Monday, March 8, 2010

Journal #1

It's been about two weeks since I first got my hands on a version of Avid's video editing software. At this point I feel like I know what I need to know and not much else and what I need to know isn't much to speak of.

Here's how business is running at the Giants Edit Suite:
- Three guys are down in Spring Training with the team in Scottsdale shooting video
- That video gets dumped on to giant hardrives
- The hardrives get sent to us at the ballpark
- We catalog all the footage and transcribe all of the interviews

It's tedious and boring, but completely necessary. The guys in Scottsdale are shooting what amounts to be a season's worth of footage or close to it. They're shooting all the content that will run during our between inning features on the stadium jumbotron and interviews for online only features and two separate 30-minute shows to air on Comcast in the coming weeks.
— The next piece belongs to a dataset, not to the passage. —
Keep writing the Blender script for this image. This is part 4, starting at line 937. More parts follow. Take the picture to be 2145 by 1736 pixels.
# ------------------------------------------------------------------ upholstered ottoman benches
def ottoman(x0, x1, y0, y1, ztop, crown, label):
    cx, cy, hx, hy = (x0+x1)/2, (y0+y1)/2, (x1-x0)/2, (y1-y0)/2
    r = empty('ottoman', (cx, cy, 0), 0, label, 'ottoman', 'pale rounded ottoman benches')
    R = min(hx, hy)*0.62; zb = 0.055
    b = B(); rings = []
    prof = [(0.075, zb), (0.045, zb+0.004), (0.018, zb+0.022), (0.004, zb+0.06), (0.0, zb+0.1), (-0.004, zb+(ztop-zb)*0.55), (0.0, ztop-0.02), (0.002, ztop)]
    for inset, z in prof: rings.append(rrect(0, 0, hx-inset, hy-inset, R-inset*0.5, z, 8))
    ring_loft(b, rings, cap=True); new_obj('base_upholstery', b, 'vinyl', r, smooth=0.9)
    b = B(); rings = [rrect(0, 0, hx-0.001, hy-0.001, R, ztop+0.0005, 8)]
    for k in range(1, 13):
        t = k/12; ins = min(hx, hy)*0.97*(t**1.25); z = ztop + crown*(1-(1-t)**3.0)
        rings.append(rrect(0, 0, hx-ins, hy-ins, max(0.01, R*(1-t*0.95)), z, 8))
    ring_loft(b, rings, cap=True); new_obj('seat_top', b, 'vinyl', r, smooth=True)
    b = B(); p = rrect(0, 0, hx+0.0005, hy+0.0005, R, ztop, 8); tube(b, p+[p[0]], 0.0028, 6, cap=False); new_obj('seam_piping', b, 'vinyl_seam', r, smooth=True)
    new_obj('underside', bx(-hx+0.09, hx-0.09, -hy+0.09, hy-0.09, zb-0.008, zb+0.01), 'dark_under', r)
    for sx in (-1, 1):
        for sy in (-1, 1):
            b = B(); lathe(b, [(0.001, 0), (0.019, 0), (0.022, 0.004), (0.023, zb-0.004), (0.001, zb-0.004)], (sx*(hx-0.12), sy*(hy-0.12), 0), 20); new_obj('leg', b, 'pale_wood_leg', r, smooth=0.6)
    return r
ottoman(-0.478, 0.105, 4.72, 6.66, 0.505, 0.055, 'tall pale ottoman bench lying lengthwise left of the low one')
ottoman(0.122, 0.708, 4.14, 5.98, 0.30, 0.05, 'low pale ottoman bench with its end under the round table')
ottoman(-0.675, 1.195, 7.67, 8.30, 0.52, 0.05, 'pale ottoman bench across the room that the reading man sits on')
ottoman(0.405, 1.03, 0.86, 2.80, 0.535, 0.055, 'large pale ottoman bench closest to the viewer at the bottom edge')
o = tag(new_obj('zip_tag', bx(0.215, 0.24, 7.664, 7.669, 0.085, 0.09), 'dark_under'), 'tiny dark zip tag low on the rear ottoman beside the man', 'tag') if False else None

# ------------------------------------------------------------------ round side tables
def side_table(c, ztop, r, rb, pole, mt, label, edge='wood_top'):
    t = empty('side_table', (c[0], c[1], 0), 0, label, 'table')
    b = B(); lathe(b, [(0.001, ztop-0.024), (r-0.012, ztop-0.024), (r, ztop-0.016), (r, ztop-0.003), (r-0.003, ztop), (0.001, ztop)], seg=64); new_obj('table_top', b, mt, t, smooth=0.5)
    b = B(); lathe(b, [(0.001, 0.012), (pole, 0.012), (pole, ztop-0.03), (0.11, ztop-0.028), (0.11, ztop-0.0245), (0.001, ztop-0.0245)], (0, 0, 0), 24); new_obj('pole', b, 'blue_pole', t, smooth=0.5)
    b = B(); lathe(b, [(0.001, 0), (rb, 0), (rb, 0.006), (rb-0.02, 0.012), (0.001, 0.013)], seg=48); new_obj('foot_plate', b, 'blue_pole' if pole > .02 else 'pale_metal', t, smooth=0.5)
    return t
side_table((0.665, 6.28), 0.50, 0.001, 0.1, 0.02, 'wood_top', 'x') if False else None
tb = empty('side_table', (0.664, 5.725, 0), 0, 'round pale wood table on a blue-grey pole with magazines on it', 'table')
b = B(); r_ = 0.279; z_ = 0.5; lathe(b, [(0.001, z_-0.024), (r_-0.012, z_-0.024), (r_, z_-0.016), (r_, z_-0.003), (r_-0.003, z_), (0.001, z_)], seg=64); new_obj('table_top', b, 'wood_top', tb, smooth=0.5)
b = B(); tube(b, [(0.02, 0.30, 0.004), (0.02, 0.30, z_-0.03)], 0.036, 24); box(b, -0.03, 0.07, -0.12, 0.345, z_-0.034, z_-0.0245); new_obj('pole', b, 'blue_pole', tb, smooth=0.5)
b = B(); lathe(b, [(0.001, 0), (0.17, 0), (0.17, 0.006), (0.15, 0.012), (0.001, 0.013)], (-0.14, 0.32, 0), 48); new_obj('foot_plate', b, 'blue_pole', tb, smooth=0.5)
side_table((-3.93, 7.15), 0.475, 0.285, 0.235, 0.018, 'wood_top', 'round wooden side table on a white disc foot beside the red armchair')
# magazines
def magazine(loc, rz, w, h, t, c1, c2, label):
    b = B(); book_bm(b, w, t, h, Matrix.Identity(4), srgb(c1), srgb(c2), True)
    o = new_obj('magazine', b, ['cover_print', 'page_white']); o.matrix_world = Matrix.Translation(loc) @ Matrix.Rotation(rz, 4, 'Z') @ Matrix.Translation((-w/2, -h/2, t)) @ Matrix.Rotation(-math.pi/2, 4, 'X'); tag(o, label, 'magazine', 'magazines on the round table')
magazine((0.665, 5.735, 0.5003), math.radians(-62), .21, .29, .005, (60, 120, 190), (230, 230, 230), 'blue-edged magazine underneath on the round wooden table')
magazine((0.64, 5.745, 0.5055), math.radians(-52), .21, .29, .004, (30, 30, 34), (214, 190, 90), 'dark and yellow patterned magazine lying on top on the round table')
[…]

Here's where I come in. I along with two other guys are coming through the footage as fast as possible and cataloging all of it so we know exactly what each clip is, how long it is and where to find it to make it easier for the editors to find stuff that is applicable to the various projects they're working on. As such, I've learned the basics of how to play/pause/rewind/fast forward and how to navigate through and create the various headings we need to properly catalog the footage. I've also learned how to use the script function, which allows us to actually include the transcriptions with the video clips themselves, something we've never done before. However, there is a huge flaw there, something which I discovered earlier this week. The script function only allows you to write 1026 characters, which means many of the interview responses don't fit. Thus, we're back to the old system of doing everything in Excel.

Slogging through all this footage should be the pattern between now and the end of the month. Hopefully, I can sink my teeth into the actual editing aspect of the program at that point.